I know that I am parenthetically, going to be whipped for this answer, but the reformers, like Luther, Zwingli, Huss, Melanchthon, Calvin, Tindale, and Wycliff all understood that the Little Horn in Daniel 7, and 8 was a reference to the Papacy and that the Pope was very Anti-Christ. The Papacy, not wanting to be pointed out, countered with a counter-reformation by commissioning two Jesuit priests, Alcazar and Ribera to come up with different interpretations pointing the finger away from the papacy as the anti-Christ. Alcazar promoted his view known as the Preterist view by pointing to Antiochus Epiphanies IV as the Little Horn which came out of the Grecian Seleucid kingdom, not the broken western Roman kingdom, from which the little horn did rise (see Daniel 7:20 reveals that the Little Horn came up after the fourth beast, which was Rome and it's breakup into 10 horns, or 10 European kingdoms; seven of which still exist). Three Arian kingdoms, the Heruli, Vandal, and the Ostrogothic were exterminated by King Theodoric, and Emperor Justinian, thus allowing the papacy to rise to power). Ribera, on the other hand, Promoted his Futurist view, which placed an undefined gap of time between the 69th and 70th year in the 490-year prophecy of Daniel 9;24-27. There is no logical reason for a gap between sequential numbers; you don't do it in math, why in prophetic numbering? He then applies a prophecy about Jesus Christ (verse 27) and turns it into a prophecy about the reign of an antichristian powerful leader at the end of the age. (Jesus' crucifixion (31 A.D) brought an end to the Jewish system of sacrifices and oblations in the midst of the 70 weeks [A.D. 27-34 A.D.], not a powerful man called the antichrist.)
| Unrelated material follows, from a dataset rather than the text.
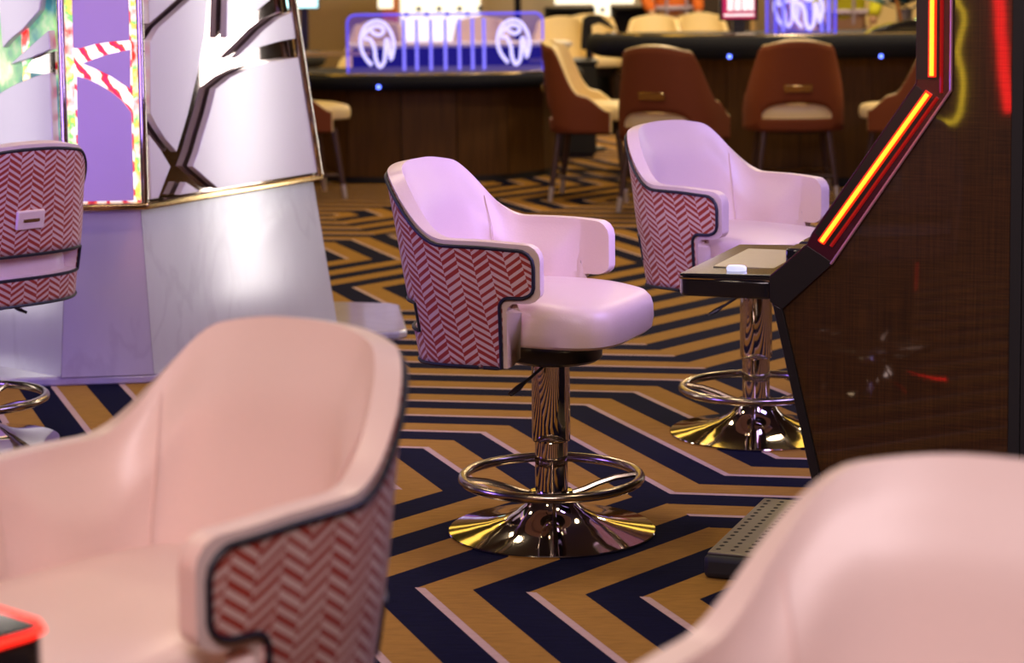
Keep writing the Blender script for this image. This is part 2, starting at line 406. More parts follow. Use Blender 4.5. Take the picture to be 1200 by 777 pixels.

The historist view, common to the Reformers, applied the use of the word "daily" in Daniel 8 to the continual agitation of the three pagan Arian kingdoms that prevented the papal rise to religious power over all churches. By their removal, the papacy could come into supreme power. The crucial military event that lay behind this pathetic scene was the calamitous defeat of Rome in 538 A.D. when, says Thomas Hodgkin in Italy and Her Invaders, Catholic soldiers "dug the grave of the Gothic monarchy. Thomas Hodgkin, Italy and Her Invaders, 2d ed., 8 vols. in 9 (Oxford: Clarendon Press, 1885-1899). 4:250. "This completely opened the way for the bishop of Rome to assert his sole authority over the estates of the Church." Encyclopedia Britannica, art. Popedom, par. 25

This has been the only solution I have found to ring true considering the the Little Horns' rise in Daniel 7 and 8.